Cengiz Aytmatov 'un dilini ,kalemini öyle beğeniyorum ki her kütüphanede olması gereken bir yazar olduğunu düşünüyorum. Yazdıkları insanın içine işliyor. Sanki o bozkırda yaşayan o yoksulluğu o sıkıntıları çeken bizmisiz gibi hissettiriyor. Çoğu zaman kitaplarını gözlerim dolu dolu okuyorum.
Bu kitabında ise savaş zamanlarında insanların hayata nasıl tutunmaya çalıştıklarını ne mücadeleler verdiklerini, sevdiklerinin cepheden dönmesini nasil hasretle beklediklerini, savaşın yıkıcılığını henüz 15 yaşında olan Sultanmurat 'ın gözünden okuyoruz.
Tavsiyem odur ki okuyun, okutturun bu güzel eseri.
°Savaştan önce olan her şey başka bir dünyaya ait idi. Savaş öncesi bir zaman olmamıştı, o zaman yaşanmamıstı sanki.

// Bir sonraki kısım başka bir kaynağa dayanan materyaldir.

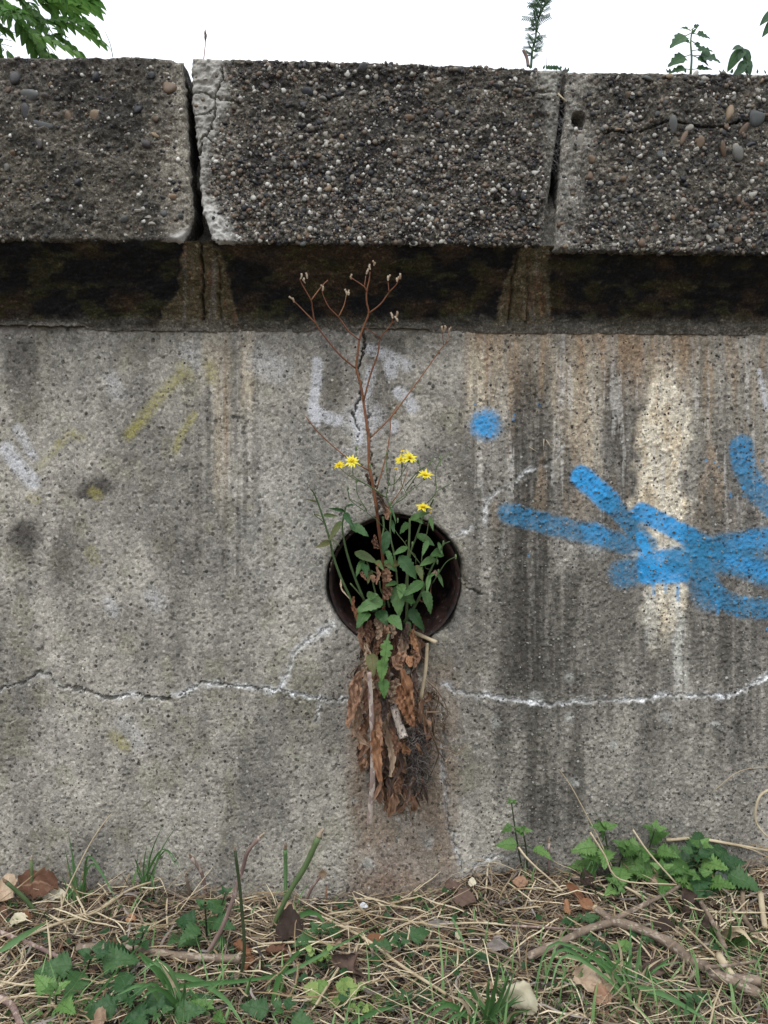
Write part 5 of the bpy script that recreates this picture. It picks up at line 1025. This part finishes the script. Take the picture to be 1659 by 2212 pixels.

°Yalnızlık ve özlem acısı okunuyordu gözlerinde.
°Çocuk işte. Sabah kalkınca her şeyin değişeceğini, bir mucizenin gerçekleşecegini umuyor.
°Bir insanın büyüklüğü, değeri, yakınları tarafından en çok onu yitirdikleri zaman anlaşılırdı. Bu her zaman böyle olmuştur. Böyle olacaktır.